The photo is one I took in Paris, November 2003, the now-legendary Anti-Pub action. It seemed to fit the bill better than a police kettle and window-breakers montage.

Links round up:
Al Robertson ("Golden") reprises Wm Gibson's Gernsback Continuum, with the wry 21st century twist that visions of a shiny perfect future that never happened bring hope and longing rather than disquiet. Somebody's messing around wickedly with a rockstar's most personal intellectual property, in the P K Dick continuum revisited by Chris Butler ("Have Guitar, Will Travel"). A feisty and well-connected heroine, in a far future space opera setting not a billion light years from Mr Ian M. Banks's Culture, has adventures on the edge of time and space (Lavie Tidhar, "Lode Stars"). . . The one I liked best (it's still lingering in my mind right now) was the more contemporary-feeling "Dolls", (Colin P.Davis),somewhere in Fred Pohl territory, and as a bonus there's a whimsical miniature from Tanith Lee. Respect for the traditions of genre, uniformly solid writing and a refreshingly international feel, what more could you ask? Cunningly placed for Christmas shoppers, The Immersion Book of SF bodes well for Carmelo Rafala's Brighton based Immersion Press.

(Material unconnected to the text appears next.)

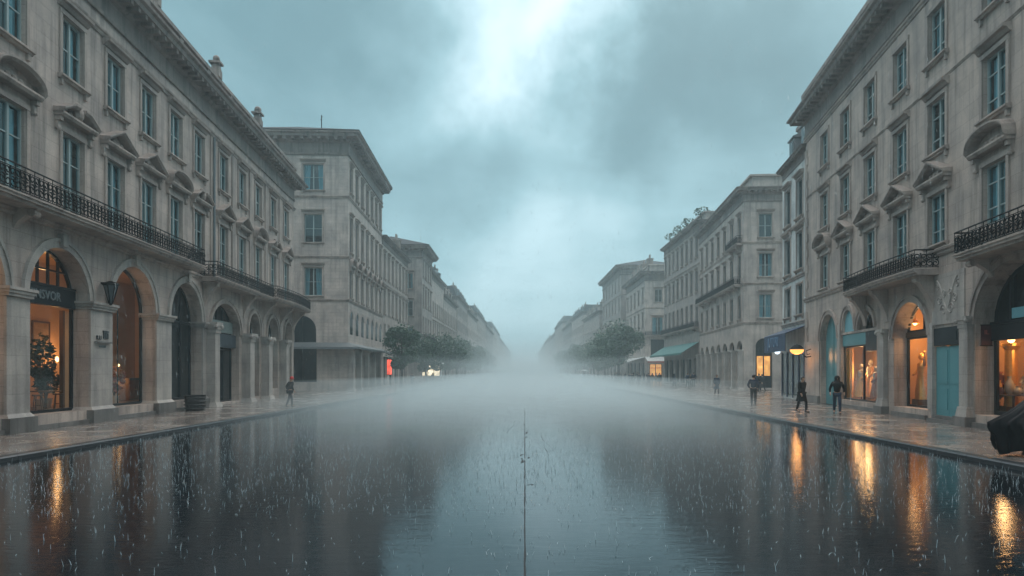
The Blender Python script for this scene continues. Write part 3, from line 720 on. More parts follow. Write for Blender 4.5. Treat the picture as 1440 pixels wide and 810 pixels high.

I hadn't heard from Mute Magazine for quite a while (original home of a very dirty, Swiftian story of mine, I Am An Anarchist, warning this is not pleasant material). Have they just found me again, or are the art and culture radical zineists having a growth spurt? Anyway, check them out. There seems to be a lot going on & I wish I could make it to the launch of No Room To Move. I'm very interested in public art at the moment.

Last but not least, don't forget From-Bar-to-Bar. Still running the most innovative and daring sf/related interviews on the planet. Charles Stross and Jeff Vandermeer are two of the victims to look out for.